The making of Yolo. Photo courtesy of Stuart Semple.
Although the Berkeley team stressed that it is impossible to see olo in the real world and that any replication of it would be a meager imitation, one man has done just that.
After reading about the color, Stuart Semple, the British artist and self-described color geek, headed into the lab and got cooking. Semple’s practice often aims to democratize trademarked colors and make them available to artists. In the past, he’s created TIFF Blue in the face of Tiffany, Pinkie — The Barbiest Pink, and a series of blackest of black paints to rival Vantablack to which Anish Kapoor has exclusive rights.
A sculpture in the color of Yolo.
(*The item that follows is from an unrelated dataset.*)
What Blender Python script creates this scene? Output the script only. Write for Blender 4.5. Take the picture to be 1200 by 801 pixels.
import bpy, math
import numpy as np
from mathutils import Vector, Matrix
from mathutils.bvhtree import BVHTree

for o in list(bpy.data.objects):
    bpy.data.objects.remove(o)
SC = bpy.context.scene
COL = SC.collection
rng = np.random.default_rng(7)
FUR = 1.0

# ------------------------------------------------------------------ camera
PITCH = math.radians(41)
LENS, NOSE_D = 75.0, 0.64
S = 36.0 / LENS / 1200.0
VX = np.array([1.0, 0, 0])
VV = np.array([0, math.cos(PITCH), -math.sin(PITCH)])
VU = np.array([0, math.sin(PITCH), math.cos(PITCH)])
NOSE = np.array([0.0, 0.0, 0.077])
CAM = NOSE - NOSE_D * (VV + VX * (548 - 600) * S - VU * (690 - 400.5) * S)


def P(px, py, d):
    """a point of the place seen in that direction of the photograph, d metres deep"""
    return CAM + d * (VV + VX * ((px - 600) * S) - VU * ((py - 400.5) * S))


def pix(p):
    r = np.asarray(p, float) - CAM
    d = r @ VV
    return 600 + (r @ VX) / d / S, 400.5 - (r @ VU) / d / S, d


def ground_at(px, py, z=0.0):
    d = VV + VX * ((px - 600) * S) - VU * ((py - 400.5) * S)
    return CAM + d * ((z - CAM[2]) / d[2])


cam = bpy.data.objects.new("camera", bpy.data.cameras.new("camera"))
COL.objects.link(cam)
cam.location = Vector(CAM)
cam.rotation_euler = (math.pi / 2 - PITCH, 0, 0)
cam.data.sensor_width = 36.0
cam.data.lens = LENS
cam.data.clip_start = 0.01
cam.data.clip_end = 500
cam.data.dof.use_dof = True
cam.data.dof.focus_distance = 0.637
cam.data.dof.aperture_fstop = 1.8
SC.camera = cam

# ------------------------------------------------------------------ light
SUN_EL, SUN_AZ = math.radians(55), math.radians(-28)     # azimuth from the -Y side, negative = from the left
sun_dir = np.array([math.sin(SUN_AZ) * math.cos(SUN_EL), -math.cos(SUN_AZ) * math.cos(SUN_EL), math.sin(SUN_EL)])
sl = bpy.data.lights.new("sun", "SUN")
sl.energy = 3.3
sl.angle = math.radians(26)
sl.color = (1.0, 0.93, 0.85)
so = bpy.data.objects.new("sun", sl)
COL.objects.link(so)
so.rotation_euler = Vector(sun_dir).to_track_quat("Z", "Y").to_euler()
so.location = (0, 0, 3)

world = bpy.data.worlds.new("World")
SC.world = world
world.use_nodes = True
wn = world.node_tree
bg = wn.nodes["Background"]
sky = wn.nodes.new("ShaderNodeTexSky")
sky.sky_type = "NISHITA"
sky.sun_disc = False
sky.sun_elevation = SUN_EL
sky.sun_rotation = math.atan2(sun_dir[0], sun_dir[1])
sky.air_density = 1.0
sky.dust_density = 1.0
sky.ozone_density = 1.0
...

Photo courtesy of Stuart Semple.
Now, Semple has released YOLO — the Y, he said, is for you, the artist.
“I’ve managed to take my learnings about refractions, reflections, different wavelengths of pigments, how they stimulate different parts of our eyes,” he said in a video accompanying the pigment’s launch. “And I’ve managed to make a paint that’s as close to this experience as we’re ever gonna get in physical form.”
The price for a 150ml bottle? $10,000—unless you’re an artist, in which case it’s $29.99. “I’m making this stuff the most experience art material ever made,” Semple said. “I want artists to use it.”